Ne ho diversi, quando suonavo nella band tanti anni fa abbiamo partecipato a Sanremo giovani. Da solista invece ho aperto ad artisti del calibro di Gazzè, Daniele Silvestri, sono momenti belli ed indimenticabili. Quando senti il pubblico che reagisce bene ai tuoi live ti dà una soddisfazione enorme. Per me conta sempre far arrivare un messaggio.
Com’è andata con Sanremo giovani?
Una settimana lì vale un anno di gavetta. Foto, interviste, suonare su quel palco, quando esci da lì sei veramente formato. Sanremo è un tritatutto, è un frullatore di emozioni ed esperienze senza rivali in Italia. Mi auguro di ritornarci da big in gara, questo è il mio sogno più grande che spero di realizzare.

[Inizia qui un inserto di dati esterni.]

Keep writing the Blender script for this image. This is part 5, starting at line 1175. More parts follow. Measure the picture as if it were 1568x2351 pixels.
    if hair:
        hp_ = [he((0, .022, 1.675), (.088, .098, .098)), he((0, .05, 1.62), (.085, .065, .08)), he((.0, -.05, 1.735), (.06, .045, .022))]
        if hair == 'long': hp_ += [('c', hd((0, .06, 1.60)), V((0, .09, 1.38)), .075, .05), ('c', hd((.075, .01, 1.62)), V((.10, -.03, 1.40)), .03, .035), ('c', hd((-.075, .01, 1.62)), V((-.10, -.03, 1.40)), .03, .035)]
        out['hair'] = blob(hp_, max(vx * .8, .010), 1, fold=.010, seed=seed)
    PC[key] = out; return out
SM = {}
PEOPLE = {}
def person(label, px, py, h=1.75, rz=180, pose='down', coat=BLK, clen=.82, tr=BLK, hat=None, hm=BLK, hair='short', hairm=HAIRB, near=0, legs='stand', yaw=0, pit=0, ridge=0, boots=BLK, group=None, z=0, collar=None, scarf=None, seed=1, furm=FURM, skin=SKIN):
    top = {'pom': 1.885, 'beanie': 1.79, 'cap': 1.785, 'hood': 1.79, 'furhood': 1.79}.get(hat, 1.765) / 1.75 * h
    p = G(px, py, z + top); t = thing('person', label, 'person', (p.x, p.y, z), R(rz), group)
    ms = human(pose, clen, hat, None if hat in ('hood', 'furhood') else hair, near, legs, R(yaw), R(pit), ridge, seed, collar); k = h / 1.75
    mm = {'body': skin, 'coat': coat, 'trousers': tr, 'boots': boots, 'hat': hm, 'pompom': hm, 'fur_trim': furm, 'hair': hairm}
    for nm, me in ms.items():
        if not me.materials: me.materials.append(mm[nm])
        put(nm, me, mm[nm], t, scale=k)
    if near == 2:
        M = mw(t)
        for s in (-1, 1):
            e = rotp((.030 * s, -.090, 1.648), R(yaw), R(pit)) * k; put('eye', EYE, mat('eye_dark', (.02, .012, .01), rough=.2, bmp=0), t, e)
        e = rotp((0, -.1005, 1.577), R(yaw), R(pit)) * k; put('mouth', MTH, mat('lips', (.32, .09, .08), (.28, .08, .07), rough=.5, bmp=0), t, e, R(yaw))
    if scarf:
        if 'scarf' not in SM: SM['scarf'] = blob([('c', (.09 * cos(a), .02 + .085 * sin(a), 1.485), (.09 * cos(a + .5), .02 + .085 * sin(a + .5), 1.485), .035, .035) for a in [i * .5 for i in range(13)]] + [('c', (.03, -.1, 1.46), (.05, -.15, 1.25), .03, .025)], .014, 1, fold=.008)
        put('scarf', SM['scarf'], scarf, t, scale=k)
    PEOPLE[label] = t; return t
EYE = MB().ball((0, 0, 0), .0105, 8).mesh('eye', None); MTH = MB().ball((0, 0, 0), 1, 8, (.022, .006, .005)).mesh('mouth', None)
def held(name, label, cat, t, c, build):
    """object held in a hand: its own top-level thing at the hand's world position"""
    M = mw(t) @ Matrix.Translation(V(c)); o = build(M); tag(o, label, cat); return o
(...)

Nella tua gavetta, da quando hai esordito ad oggi, come ti vedi?
Mi vedo cambiato e con più esperienza. Più suoni e più ti formi, ti fai le ossa e col tempo impari a gestire meglio il tutto. La gavetta è fondamentale se si vuole crescere, non si smette mai. Anche quando fai il salto di qualità non si finisce mai di imparare, la vita ha sempre qualcosa da insegnarti.
L’incertezza che ti dà l’entusiasmo di andare avanti è il motore della musica, poi la benzina sta a te metterla nel serbatoio.
Cosa consiglieresti oggi ad un giovane che vuole mettersi in gioco in questo settore?
Il primo consiglio, che può sembrare banale ma non lo è, è quello di fare, creare. Se ti abbatti ai primi no che ricevi non vai avanti perché gli ostacoli ci saranno sempre. Bisogna continuare a perseverare se vuoi fare questo nella vita, i risultati in un modo o nell’altro arrivano prima o poi, non ho dubbi. L’importante è metterci entusiasmo, bisogna godersi il viaggio.